Wie Natur die Kunst beflügelt
Tony Craggs Großprojekt im Park am Rande von Wuppertal wird heute eröffnet.
Wuppertal. Tony Cragg, Weltstar der Bildhauerei, Träger des Praemium Imperiale und damit des "Nobelpreises" der Künste, ist ein Organisationstalent. 60 Mitarbeiter, Architekten, Landschaftsgärtner, Elektriker dirigierte er zwei Jahre lang am Rande von Wuppertal in einem natur- und denkmalgeschützten Landschaftspark. Gestern lag erstmals ein leichtes Glücksgefühl auf seinem Gesicht: Am Samstag um 10 Uhr eröffnet er seinen privaten Skulpturenpark Waldfrieden. Eine kühne Idee wird Wirklichkeit.
15 Hektar groß ist der einst verwilderte Park des 1989 verstorbenen Lackfabrikanten Kurt Herberts mit dem denkmalgeschützten "Haus Waldfrieden" im Mittelpunkt. Cragg ließ die anthroposophische Villa aufwendig sanieren, den Marmor auffrischen, die gewölbten Wände spachteln, die Bambustapete auf den Einbauschränken restaurieren.

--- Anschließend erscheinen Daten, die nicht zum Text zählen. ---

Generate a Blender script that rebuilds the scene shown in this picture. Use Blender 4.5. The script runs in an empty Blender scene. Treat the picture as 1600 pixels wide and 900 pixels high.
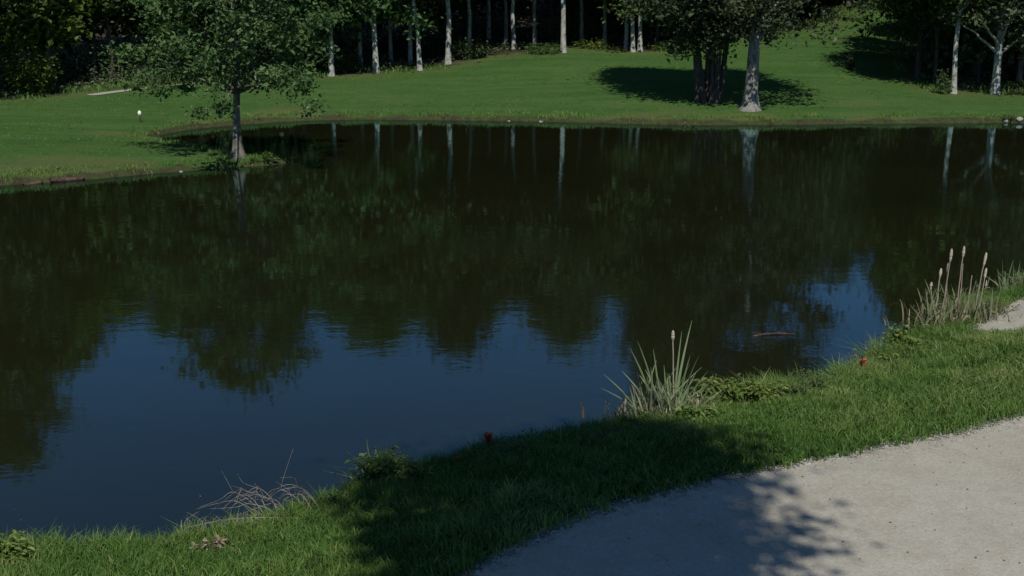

Das Gesamtprojekt ist jedoch mehr als eine spektakuläre Wiederbelebung historischer Bausubstanz, es ist ein Dialog zwischen Gebautem und Gewachsenem. Rund um diese Villa bettet Cragg die verschiedensten Objekte in wunderbaren Materialien in die Natur, von wo sie ungeahnte Kräfte empfangen.
Normalerweise stehen Craggs Skulpturen im Asphalt der Städte, hier aber führen 19Bronzen, Stahl- und Metall-Werke ein fast schon selbstverständliches Gespräch mit den Bäumen, den Tieren und ab heute mit den Menschen. Eine tänzelnde Cortenstahl-Arbeit und eine kompakte Figur namens "Bulbs" begrüßen die Gäste auf dem Weg zum Eingang.
Cragg hat seine "Wilde Verwandte", "Tanzende Sandsteinsäule" oder sonstige Schätze an Weggabelungen, auf Wiesen, in Waldlichtungen gestellt. Die metallische "Photon", die ihren Namen nach einer Lichteinheit hat, wirkt wie eine elektromagnetisch aufgeladene Rakete, die das Sonnenlicht empfängt und ihren Körper in eine Licht-Erscheinung verwandelt.
Was diesen Park so einmalig macht, ist der Bewegungsreichtum der Kunst in den Tälern und Abhängen des Bergischen Landes. Bevor ein Weg wieder aufsteigt, begegnet der Wanderer oder Kunstgänger zwei Sandstein-Skulpturen, "Here today, gone tomorrow".
Cragg sagt dazu: "Ich stelle mir vor, dass Steinbilder von Dauer sind. Die Arbeit hat auch etwas mit meiner Kunst-Auffassung zu tun, dass alles im Fluss ist." Es sei die aufwendigste Arbeit, an der exponiertesten Stelle. Er vergleicht ihre Bewegung mit der einer "Schleuder".
Für Cragg ist eine Form kein statisches Ding, sondern ein lebendiger Organismus. Eine grünliche Basaltarbeit aus drei Ellipsen wirkt wie ein Kleeblatt. Beim Nähertreten meint man, ein magisches Gesicht zu sehen. Geht man um das Werk herum, treten Nase und Mund hervor.
Das allmähliche Entwickeln der Form aus der Materie könnte kaum sinnfälliger geschaffen sein. "Mein Ziel ist es, visuelle Inhalte begreifbar zu machen," sagt er. Eine Schule des Sehens für die Skulptur der Gegenwart ist in der frischen Natur entstanden.
Ein hoher, lichter Ausstellungspavillon, den der Wuppertaler Architekt Rudolf Hoppe nach Craggs Ideen gebaut hat, birgt ein kleines Museum. In den Abmessungen des Goldenen Schnitts enthält er herrliche Ein- und Ausblicke. Hier macht Tony Cragg sein Versprechen wahr, die Großen der Bildhauerkunst zu präsentieren.
Den Auftakt macht Mario Merz mit einer gläsernen Doppelspirale, einem steinernen Iglu und einem wundersamen Kubus ("Fibonacci-Haus"), in dem sich Architektur, Malerei und natürliches Astwerk vereinen. Vor der Tür zur Ausstellungshalle liegt eine der herrlichsten Bronzeskulpturen von Eduardo Chillida, als Vorgeschmack auf die Chillida-Schau an diesem Ort im nächsten Jahr.